My story: in the late 80’s early 90’s I went to some “pledge parties” and was told by one “straight” guy that i was too “gay” although most of the “guys” liked me. Long story short, I saw this guy and actually few other guys that shunned me in college, etc, later in gay bars, trashing about in hot pants, etc. sad.
I guess they’re probably still just a bunch of pissy, clicky queens that need to be in a click to feel worthy.
Nonetheless, I had made my happy little way by having my own TRUE dear friends, I can go on knowing I never had to pretend to be something I wasn’t. I didn’t and never would treat another gay, lesbian or anyone for that matter anyway I wouldn’t want to be treated.
I’m proud to say that I’m openly bi-sexual and in a mainstream national Fraternity and that our current PRESIDENT is openly gay. While there are still several highly homophobic fraternities on campus, our presence is a challenge to the others to become true brotherhoods and accept their gay (closeted) members for who they are.
I am a very proud alumnus of TKE in the Midwest.
The 70s were hell if you were gay and also unsure about life in general.
I figured that was just how it would always be and considered myself bi for a while to smooth the transition.
There were many gay guys in all the frats but it didn’t seem to pay to be balls out when in leadership positions too.
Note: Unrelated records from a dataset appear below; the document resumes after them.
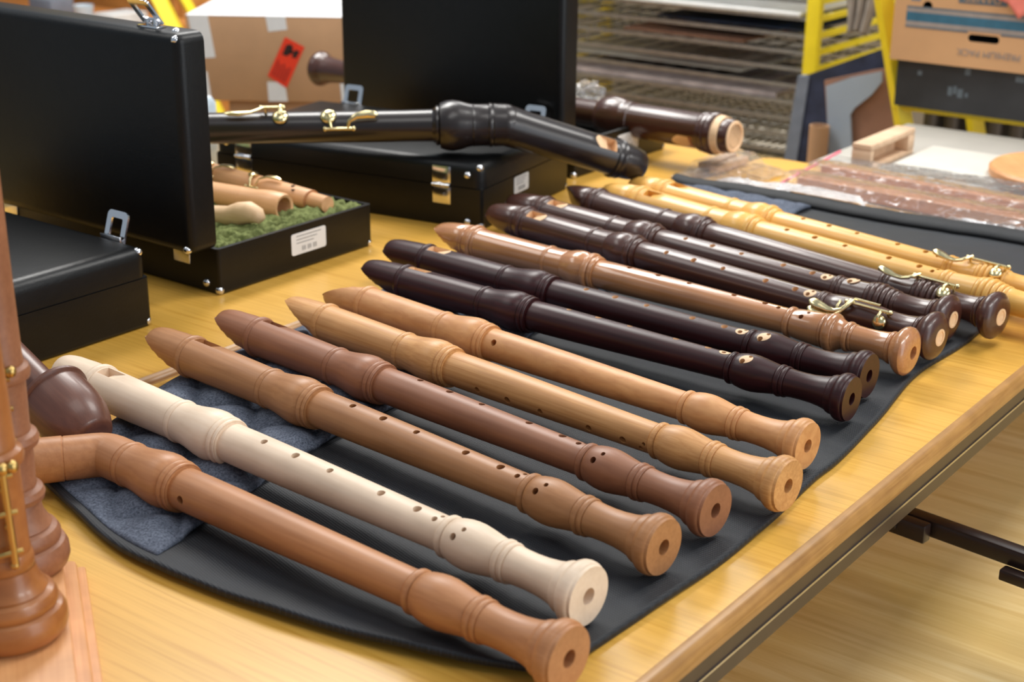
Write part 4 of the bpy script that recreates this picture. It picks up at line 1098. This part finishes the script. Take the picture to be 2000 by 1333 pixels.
p = V(1601, 245, 2.76); rl.location = (p.x, p.y, FZ)
MB().lathe([(0, .020), (p.z - FZ, .020), (p.z - FZ, .017), (.01, .017), (.01, 0)], 32, Matrix.Rotation(R(-90), 4, 'Y')).build('tube_wall', M['cardboard'], rl)

# drying rack: yellow frame with many wire shelves
RS, RD, RT0_, RT1_ = 3.0, .52, -2.32, -1.445
rk = empty('drying_rack', C(RS, RT1_, FZ), ROOM_ROT, 'yellow print drying rack with many wire shelves', 'rack')
RH = 1.35; Wk = RT1_ - RT0_
for x in (-Wk, 0):
    for y in (0, RD):
        MB().box(x - .016, x + .016, y - .012, y + .012, 0, RH).build('post', M['yellow'], rk, bevel=.004)
zs = []
z = .10
while z < RH - .03: zs.append(z); z += .0368
ref = ST(V(1580, 72, RS)).z - FZ
off = ref - zs[min(range(len(zs)), key=lambda i: abs(zs[i] - ref))]
side_me = MB().box(-.006, .006, .012, RD - .012, -.006, .006).mesh('side_rung', M['yellow'])
sh = MB()
sh.box(-Wk + .016, -.016, -.004, .004, -.004, .004)
sh.box(-Wk + .016, -.016, RD - .004, RD + .004, -.003, .003)
for k in range(15):
    x = -Wk + .04 + (Wk - .08) * k / 14
    sh.tube([(x, 0, .0025), (x, RD, .0025)], .0018, 5)
for k in range(1, 4): sh.tube([(-Wk + .016, RD * k / 4, 0), (-.016, RD * k / 4, 0)], .0022, 5)
shelf_me = sh.mesh('wire_shelf', M['wire'])
for z in zs:
    z += off
    o = obj('wire_shelf', shelf_me, rk); o.location = (0, 0, z)
    for x in (-Wk, 0):
        o = obj('side_rung', side_me, rk); o.location = (x, 0, z)
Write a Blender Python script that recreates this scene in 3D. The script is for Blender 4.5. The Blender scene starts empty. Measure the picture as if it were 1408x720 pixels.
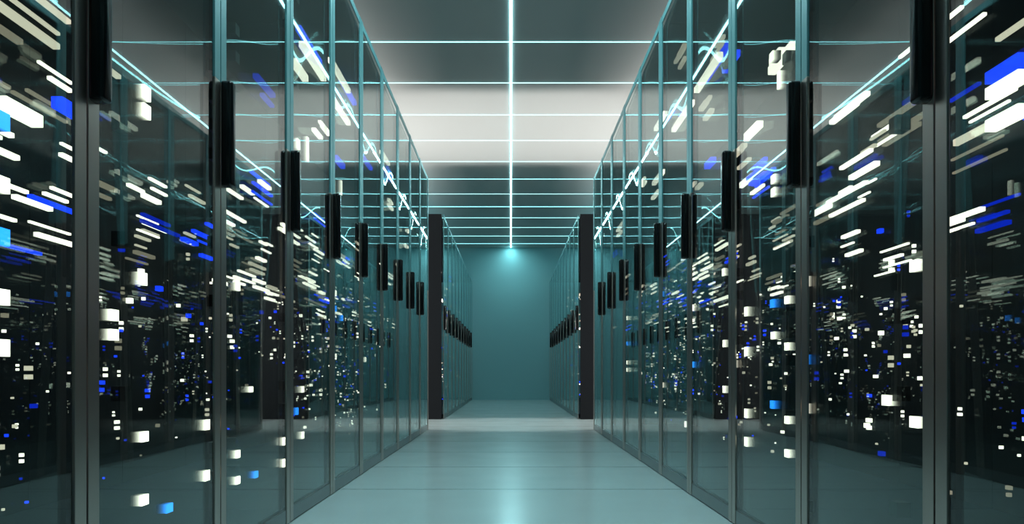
import bpy, bmesh, math, random
from mathutils import Vector

scene = bpy.context.scene
C = scene.collection
rng = random.Random(7)

# ------------------------------------------------------------------ scale
F = 1100.0            # focal length in pixels of the 1408 px frame
VX, VY = 702.5, 513.5  # vanishing point of the aisle
CH = 0.535            # camera height
HW = 0.795            # half width of the aisle (glass to centre)
PITCH = 0.6865        # width of one cabinet
Y0 = 1.495            # first seam between two cabinets in view
TOP = 2.41            # cabinet height
DEEP = 0.95           # cabinet depth
CEIL = 3.115
TILE = 0.88
ROW2 = 9.40
WALL = 16.40
ROOMX = 5.2
BACK = -3.0

# ------------------------------------------------------------------ materials
def new_mat(name):
    m = bpy.data.materials.new(name); m.use_nodes = True
    nt = m.node_tree; nt.nodes.clear()
    out = nt.nodes.new('ShaderNodeOutputMaterial')
    return m, nt, out

def principled(name, col, rough=0.5, metal=0.0, spec=0.5, coat=0.0):
    m, nt, out = new_mat(name)
    b = nt.nodes.new('ShaderNodeBsdfPrincipled')
    b.inputs['Base Color'].default_value = (*col, 1)
    b.inputs['Roughness'].default_value = rough
    b.inputs['Metallic'].default_value = metal
    b.inputs['Specular IOR Level'].default_value = spec
    b.inputs['Coat Weight'].default_value = coat
    nt.links.new(b.outputs[0], out.inputs[0])
    return m, nt, b

def emission(name, col, strength):
    m, nt, out = new_mat(name)
    e = nt.nodes.new('ShaderNodeEmission')
    e.inputs[0].default_value = (*col, 1); e.inputs[1].default_value = strength
    nt.links.new(e.outputs[0], out.inputs[0])
    return m

def math_node(nt, op, a, b=None):
    n = nt.nodes.new('ShaderNodeMath'); n.operation = op
    for i, v in enumerate((a, b)):
        if v is None: continue
        if isinstance(v, (int, float)): n.inputs[i].default_value = v
        else: nt.links.new(v, n.inputs[i])
    return n.outputs[0]

def glass_mat(name, tint, r0, power, scale):
    """coated architectural glass: reflection grows towards grazing angles"""
    m, nt, out = new_mat(name)
    geo = nt.nodes.new('ShaderNodeNewGeometry')
    dot = nt.nodes.new('ShaderNodeVectorMath'); dot.operation = 'DOT_PRODUCT'
    nt.links.new(geo.outputs['Normal'], dot.inputs[0]); nt.links.new(geo.outputs['Incoming'], dot.inputs[1])
    c = math_node(nt, 'ABSOLUTE', dot.outputs['Value'])
    k = math_node(nt, 'POWER', math_node(nt, 'SUBTRACT', 1.0, c), power)
    r = math_node(nt, 'ADD', math_node(nt, 'MULTIPLY', k, scale), r0)
    tr = nt.nodes.new('ShaderNodeBsdfTransparent'); tr.inputs[0].default_value = (*tint, 1)
    gl = nt.nodes.new('ShaderNodeBsdfGlossy'); gl.inputs['Roughness'].default_value = 0.0
    gl.inputs['Color'].default_value = (0.93, 0.98, 0.975, 1)
    mx = nt.nodes.new('ShaderNodeMixShader')
    nt.links.new(r, mx.inputs[0]); nt.links.new(tr.outputs[0], mx.inputs[1]); nt.links.new(gl.outputs[0], mx.inputs[2])
    nt.links.new(mx.outputs[0], out.inputs[0])
    return m

M = {}
M['glass'] = glass_mat('door_glass', (0.88, 0.97, 0.965), 0.05, 4.0, 0.90)
M['black'] = principled('cabinet_black', (0.008, 0.009, 0.010), 0.6, spec=0.2)[0]
M['panel'] = principled('side_panel_dark', (0.006, 0.0068, 0.009), 0.5, spec=0.3)[0]
M['blank'] = principled('unlit_cell', (0.006, 0.006, 0.006), 0.5, spec=0.2)[0]
M['handle'] = principled('handle_black', (0.004, 0.004, 0.0045), 0.16, spec=0.5)[0]

# brushed steel of the door stiles, teal-tinted by its lacquer
def steel(name, col, rough):
    m, nt, b = principled(name, col, rough, metal=1.0)
    tc = nt.nodes.new('ShaderNodeTexCoord'); nz = nt.nodes.new('ShaderNodeTexNoise'); nz.inputs['Scale'].default_value = 2.0
    nt.links.new(tc.outputs['Object'], nz.inputs['Vector'])
    rr = nt.nodes.new('ShaderNodeMapRange'); rr.inputs['To Min'].default_value = rough * 0.92; rr.inputs['To Max'].default_value = rough * 1.08
    nt.links.new(nz.outputs[0], rr.inputs[0]); nt.links.new(rr.outputs[0], b.inputs['Roughness'])
    return m
M['steel'] = steel('brushed_steel', (0.52, 0.45, 0.41), 0.30)
M['rail'] = steel('rail_steel', (0.26, 0.28, 0.285), 0.30)
M['edge'] = principled('glass_edge_teal', (0.095, 0.25, 0.265), 0.35, metal=0.0, spec=0.5)[0]

def cell_mat(name, col, strength):
    """a light cell glows on its face and fades along its body"""
    m, nt, out = new_mat(name)
    tc = nt.nodes.new('ShaderNodeTexCoord')
    sx = nt.nodes.new('ShaderNodeSeparateXYZ'); nt.links.new(tc.outputs['Object'], sx.inputs[0])
    a = math_node(nt, 'ABSOLUTE', sx.outputs[0])            # 0 at the face, 1 at the back
    f = math_node(nt, 'POWER', math_node(nt, 'MAXIMUM', math_node(nt, 'SUBTRACT', 1.0, a), 0.0), 2.2)
    f = math_node(nt, 'MULTIPLY', f, strength)
    e = nt.nodes.new('ShaderNodeEmission'); e.inputs[0].default_value = (*col, 1)
    nt.links.new(f, e.inputs[1]); nt.links.new(e.outputs[0], out.inputs[0])
    return m
WHITE = (1.0, 0.91, 0.74); BLUE = (0.012, 0.06, 1.0); SKY = (0.03, 0.30, 1.0)
M['cell_white'] = cell_mat('cell_white', WHITE, 2.6)
M['cell_blue'] = cell_mat('cell_blue', SKY, 2.2)
M['bar_white'] = emission('bar_white', WHITE, 1.9)
M['bar_cream'] = emission('bar_cream', (1.0, 0.86, 0.66), 0.75)
M['bar_dim'] = emission('bar_dim', (1.0, 0.84, 0.62), 0.28)
M['bar_blue'] = emission('bar_blue', BLUE, 1.6)
M['bar_navy'] = emission('bar_navy', BLUE, 0.5)
M['strip'] = emission('strip_cyan', (0.38, 0.93, 1.0), 2.7)
M['strip_main'] = emission('strip_white_cyan', (0.45, 0.95, 1.0), 7.0)

# floor: pale grey-teal polished slabs with fine seams
def floor_mat():
    m, nt, b = principled('floor_slabs', (0.42, 0.47, 0.47), 0.22, spec=0.5)
    geo = nt.nodes.new('ShaderNodeNewGeometry'); sx = nt.nodes.new('ShaderNodeSeparateXYZ')
    nt.links.new(geo.outputs['Position'], sx.inputs[0])
    def seam(axis, off, width):
        v = math_node(nt, 'DIVIDE', math_node(nt, 'SUBTRACT', sx.outputs[axis], off), TILE)
        fr = math_node(nt, 'FRACT', math_node(nt, 'ADD', v, 100.5))
        return math_node(nt, 'LESS_THAN', math_node(nt, 'ABSOLUTE', math_node(nt, 'SUBTRACT', fr, 0.5)), width / TILE)
    s = seam(1, 3.71, 0.006)
    mix = nt.nodes.new('ShaderNodeMix'); mix.data_type = 'RGBA'
    mix.inputs['A'].default_value = (0.42, 0.47, 0.47, 1); mix.inputs['B'].default_value = (0.12, 0.14, 0.145, 1)
    nt.links.new(s, mix.inputs['Factor']); nt.links.new(mix.outputs['Result'], b.inputs['Base Color'])
    nz = nt.nodes.new('ShaderNodeTexNoise'); nz.inputs['Scale'].default_value = 3.0
    nt.links.new(geo.outputs['Position'], nz.inputs['Vector'])
    rr = nt.nodes.new('ShaderNodeMapRange'); rr.inputs['To Min'].default_value = 0.19; rr.inputs['To Max'].default_value = 0.27
    nt.links.new(nz.outputs[0], rr.inputs[0]); nt.links.new(rr.outputs[0], b.inputs['Roughness'])
    return m
M['floor'] = floor_mat()
M['ceiling'] = principled('ceiling_grey', (0.52, 0.52, 0.51), 0.55, spec=0.3)[0]
M['wall'] = principled('wall_teal', (0.30, 0.50, 0.52), 0.7, spec=0.2)[0]

# ------------------------------------------------------------------ helpers
def link(name, me, parent=None, mat=None):
    o = bpy.data.objects.new(name, me); C.objects.link(o)
    if parent: o.parent = parent
    if mat is not None and me is not None and not me.materials: me.materials.append(mat)
    return o

def box_mesh(name, x0, x1, y0, y1, z0, z1, bevel=0.0, seg=2):
    bm = bmesh.new()
    bmesh.ops.create_cube(bm, size=1)
    for v in bm.verts:
        v.co = Vector((x0 + (v.co.x + .5) * (x1 - x0), y0 + (v.co.y + .5) * (y1 - y0), z0 + (v.co.z + .5) * (z1 - z0)))
    if bevel:
        bmesh.ops.bevel(bm, geom=bm.edges[:], offset=bevel, segments=seg, profile=0.5, affect='EDGES')
    me = bpy.data.meshes.new(name); bm.to_mesh(me); bm.free()
    return me

def smooth(me):
    for p in me.polygons: p.use_smooth = True

def structure(name, me, mat):
    o = link(name, me, None, mat); o['kind'] = 'structure'; return o

# ------------------------------------------------------------------ room shell
structure('floor', box_mesh('floor', -ROOMX, ROOMX, BACK, WALL + .2, -0.1, 0), M['floor'])
structure('ceiling', box_mesh('ceiling', -ROOMX, ROOMX, BACK, WALL + .2, CEIL, CEIL + .1), M['ceiling'])
structure('wall_far', box_mesh('wall_far', -ROOMX, ROOMX, WALL, WALL + .2, 0, CEIL), M['wall'])
structure('wall_left', box_mesh('wall_left', -ROOMX - .2, -ROOMX, BACK, WALL + .2, -.1, CEIL + .1), M['wall'])
structure('wall_right', box_mesh('wall_right', ROOMX, ROOMX + .2, BACK, WALL + .2, -.1, CEIL + .1), M['wall'])
structure('wall_rear', box_mesh('wall_rear', -ROOMX, ROOMX, BACK - .2, BACK, -.1, CEIL + .1), M['wall'])

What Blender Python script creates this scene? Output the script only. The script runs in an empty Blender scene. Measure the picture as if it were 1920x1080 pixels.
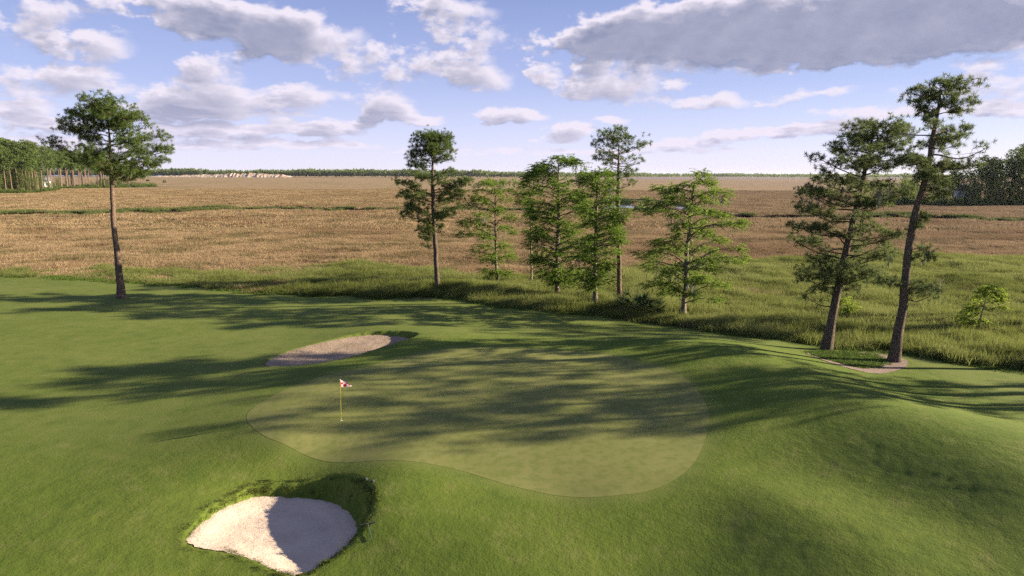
import bpy, math
import numpy as np
from mathutils import Matrix, Vector
R = math.radians
S = bpy.context.scene
COL = S.collection
rng = np.random.default_rng(7)

# ---------------------------------------------------------------- camera
CAM_H = 12.8                       # metres above the foot of the flagstick
FPX = 1283.0                       # focal length in pixels of the 1920 wide frame
PITCH, ROLL = R(9.47), R(0.2)
CAM = np.array([0.0, 0.0, CAM_H])
_f = np.array([0, math.cos(PITCH), -math.sin(PITCH)])
_r0 = np.array([1.0, 0, 0]); _u0 = np.array([0, math.sin(PITCH), math.cos(PITCH)])
_r = _r0*math.cos(ROLL) + _u0*math.sin(ROLL)
_u = _u0*math.cos(ROLL) - _r0*math.sin(ROLL)
cd = bpy.data.cameras.new('camera'); cam = bpy.data.objects.new('camera', cd); COL.objects.link(cam)
cd.sensor_width = 36; cd.lens = 36*FPX/1920; cd.clip_start = 0.5; cd.clip_end = 30000
cam.matrix_world = Matrix(((_r[0], _u[0], -_f[0], 0), (_r[1], _u[1], -_f[1], 0), (_r[2], _u[2], -_f[2], CAM_H), (0, 0, 0, 1)))
S.camera = cam

def ray(px, py):
    d = _f + _r*(px-960)/FPX + _u*(540-py)/FPX
    return d
def G(px, py, z):                  # where the sight line meets height z
    d = ray(px, py); return CAM + d*(z-CAM_H)/d[2]
def PY(px, py, Y):                 # where the sight line meets depth Y
    d = ray(px, py); return CAM + d*(Y/d[1])

# ---------------------------------------------------------------- node helper
class NG:
    def __init__(s, nt): s.nt = nt; s.N = nt.nodes; s.L = nt.links
    def put(s, sock, v):
        if v is None: return
        if hasattr(v, 'is_output'): s.L.new(v, sock)
        else:
            try: sock.default_value = v
            except Exception:
                sock.default_value = (*v, 1.0) if len(v) == 3 else v
    def node(s, t, **kw):
        n = s.N.new(t)
        for k, v in kw.items(): setattr(n, k, v)
        return n
    def m(s, op, a, b=None, c=None, clamp=False):
        n = s.node('ShaderNodeMath', operation=op, use_clamp=clamp)
        for i, v in enumerate((a, b, c)): s.put(n.inputs[i], v)
        return n.outputs[0]
    def v(s, op, a, b=None, c=None):
        n = s.node('ShaderNodeVectorMath', operation=op)
        for i, x in enumerate((a, b, c)): s.put(n.inputs[i], x)
        return n.outputs['Value'] if op in ('DOT_PRODUCT', 'LENGTH', 'DISTANCE') else n.outputs[0]
    def xyz(s, x=0., y=0., z=0.):
        n = s.node('ShaderNodeCombineXYZ')
        for i, q in enumerate((x, y, z)): s.put(n.inputs[i], q)
        return n.outputs[0]
    def sep(s, a):
        n = s.node('ShaderNodeSeparateXYZ'); s.put(n.inputs[0], a); return n.outputs
    def mix(s, f, a, b, kind='MIX'):
        n = s.node('ShaderNodeMix', data_type='RGBA', blend_type=kind)
        s.put(n.inputs[0], f); s.put(n.inputs[6], a); s.put(n.inputs[7], b); return n.outputs[2]
    def noise(s, vec, scale, detail=3, rough=.55, dist=0., dim='3D', lac=2.):
        n = s.node('ShaderNodeTexNoise', noise_dimensions=dim)
        s.put(n.inputs['Vector'], vec)
        n.inputs['Scale'].default_value = scale; n.inputs['Detail'].default_value = detail
        n.inputs['Roughness'].default_value = rough; n.inputs['Distortion'].default_value = dist
        n.inputs['Lacunarity'].default_value = lac
        return n.outputs['Fac']
    def vor(s, vec, scale, feature='F1', out='Distance'):
        n = s.node('ShaderNodeTexVoronoi', feature=feature)
        s.put(n.inputs['Vector'], vec); n.inputs['Scale'].default_value = scale
        return n.outputs[out]
    def rng(s, x, a, b, c=0., d=1., smooth=False):
        n = s.node('ShaderNodeMapRange', interpolation_type='SMOOTHSTEP' if smooth else 'LINEAR')
        s.put(n.inputs[0], x)
        for i, q in enumerate((a, b, c, d)): n.inputs[i+1].default_value = q
        return n.outputs[0]
    def bump(s, h, strength=.5, dist=.05):
        n = s.node('ShaderNodeBump'); s.put(n.inputs['Height'], h)
        n.inputs['Strength'].default_value = strength; n.inputs['Distance'].default_value = dist
        return n.outputs[0]
    def attr(s, name, out='Fac'):
        n = s.node('ShaderNodeAttribute', attribute_name=name); return n.outputs[out]
    def pos(s): return s.node('ShaderNodeNewGeometry').outputs['Position']
    def obj(s): return s.node('ShaderNodeTexCoord').outputs['Object']
    def rand(s): return s.node('ShaderNodeObjectInfo').outputs['Random']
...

Those of us in university leadership positions then seemed to realize that changing the institution (Greek or otherwise) had to come from within. It still amazes me how many men & women of power and influence are in the closet (so we think!) but doing good deeds.
Peace and support to those working “out” there now.
Great story. My Pi Lam brothers all but stopped speaking to me when they heard rumors about me (early 90s). Sad, since we were like true brothers.
I’ve known several gay men in fraternities and apart from the business connections, have not understood the appeal.
It’s good that more people are willing and able to be open. But I’m skeptical about holding up greek life as something LGBTQ students should aspire to.